Epistemic Agents for Mapping out Chemical Synthesis and Design Spaces

events hall

Prof. Mario Boley

01/01/2026

David Wang Auditorium, 3rd Floor, Dalia Maydan Bldg.

13:30

AI technology holds great potential for the systematic exploration of complicated chemical design and synthesis spaces that currently rely on human trial-and-error experimentation. Specifically, epistemic agents for knowledge acquisition can manage limited experimental resources more efficiently and generate important chemical knowledge faster than trial-and-error processes. However, the design principles for such agents are often misunderstood, starting from their goal definitions to the requirements for their key components: their statistical belief model and the decision strategy that converts beliefs into actions. In this talk, I provide a taxonomy of three types of epistemic agents along with exemplary designs that led to successful applications in materials science.

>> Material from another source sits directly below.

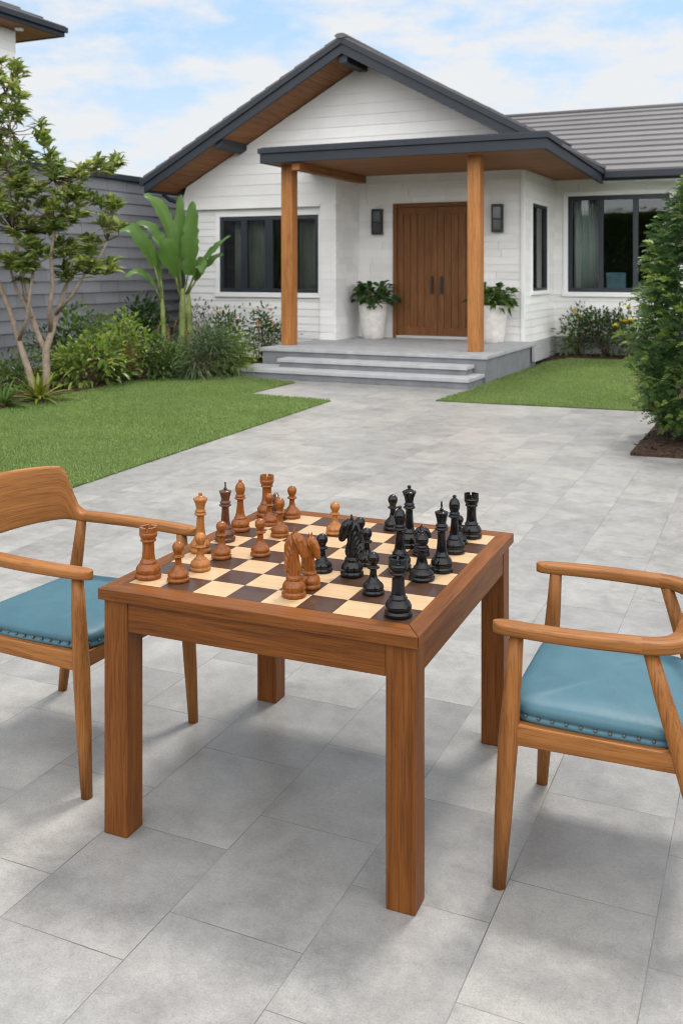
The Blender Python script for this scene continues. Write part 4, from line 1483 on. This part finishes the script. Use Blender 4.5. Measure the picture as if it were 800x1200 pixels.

Firstly, I talk about traditional active learning agents, illustrated with the example of automatically generating phase diagrams for polymerisation-induced self-assemblies. Secondly, I discuss blackbox optimisation agents for property maximisation, illustrated with the example of navigating the design space of double perovskites to accelerate the discovery of theoretical materials with high bulk modulus. Finally, I present a new kind of “collector” agent for mapping out complicated synthesis spaces in terms of what materials can form—and if so under what specific conditions. In collaboration with Nobel Laureate Prof. Omar Yaghi, this type of agent was employed to discover a wide range of zeolitic imidazolate frameworks, a subclass of metal-organic frameworks. A key takeaway from these applications is that model interpretability, sound uncertainty quantification, and out-of-distribution generalisation in the small data regime tend to be equally if not more important than raw predictive performance.